Sunday, March 27, 2011

just breathe...

(dixie)

(redone...i can now sleep at night.)

ya know, today, i'm just crabby. not from this weekend. because it was great. it started, on friday, with a three-mile hike with the dogs. we ventured though some pretty great, off road, areas and we conquered some pretty snowy terrain (waterproof and insulated hiking boots were a must). but, because, well, i'm tired.

okay. so. here's the deal. i gave up coffee for lent. got it. but, unintentionally, soda went with it. and therefore, all of my major caffeine sources, well, dissipated rapidly into nothingness. it's weird, but i'm not complaining. i mean, i am absolutely looking forward to my first cup of coffee but soda can stay gone.
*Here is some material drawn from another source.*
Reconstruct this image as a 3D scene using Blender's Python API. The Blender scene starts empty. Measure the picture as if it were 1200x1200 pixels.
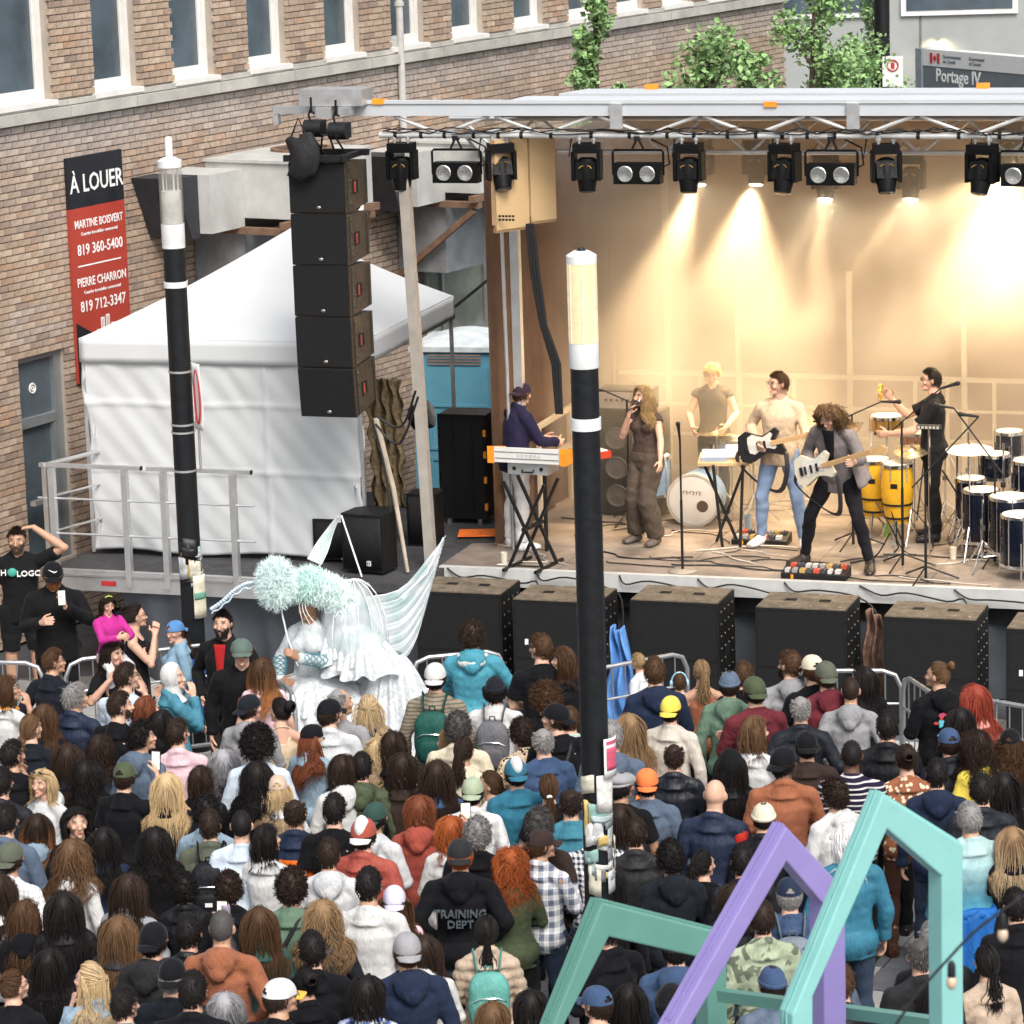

anyway, i've also recently acquired a new dog. a big dog. a ferocious, 80 lb, pup who needs to walk and run...so, naturally, i need to walk and/or run daily. plus, i'm working at least 40 hours a week and starting my day at 5:30, when that first alarm goes off. and all of that equals a perfect storm of, well, normalcy. i get up early. i go to work. i come home and squeeze in lunch, more work/prep (photo work or an art class i'm teaching and prepping for the next day of work) and sometimes, a hike. (if the weather's too bad for the kid to ride her bike, then i go alone.) then, the kid gets home and if i haven't been out with the dogs, we go out then. then i shower, make dinner, make her lunch and snack for the next day, help her with homework, take care of any housework that needs to get done (laundry, dishes, etc...), prep clothes for the morning for myself and the kid, get her to bed and then, well...then, i'm too tired to walk and it's usually 8 or 8:30 at this point. and that's all a regular night. some nights there's girl scouts or a parent/teacher conference or a school event or a work meeting/class that i need to attend...it's ridiculous. and i'm tired. and on top of being tired, i'm feeling guilty because i don't see the man at all. my day is ending when he is getting home...and i don't have the energy to chat or hang out or watch a tv show or movie. plus, to get eight hours of sleep, i need to be asleep by 9:30. (without caffeine, my body naturally just get tired...it's strangely nice.) the time from when my kid went to bed until midnight, or so, used to be the time i did stuff though...like, returned emails, updated my website, chatted with friends, hung out with the guy, etc...and now? now, i just sleep. so yeah. it makes me crabby. my days are packed solid with not an ounce of time for myself. and i feel, well, normal. and i'm so terribly bad at feeling normal. my camera has been put down. coffee is gone. (granted hiking boots are on and big dog has been found.) any, and all, time to write, read and chat is out the window. i kinda feel like a shell. but i'm swimming...not drowning and that's good. i spose.

okay...i'm done complaining about being normal. i shouldn't complain about this because things ARE good, amazing in fact. but it's a difficult adjustment in my head to feel so naked in front of myself, lacking the things that complete my personality but being covered, so fully, with everything else.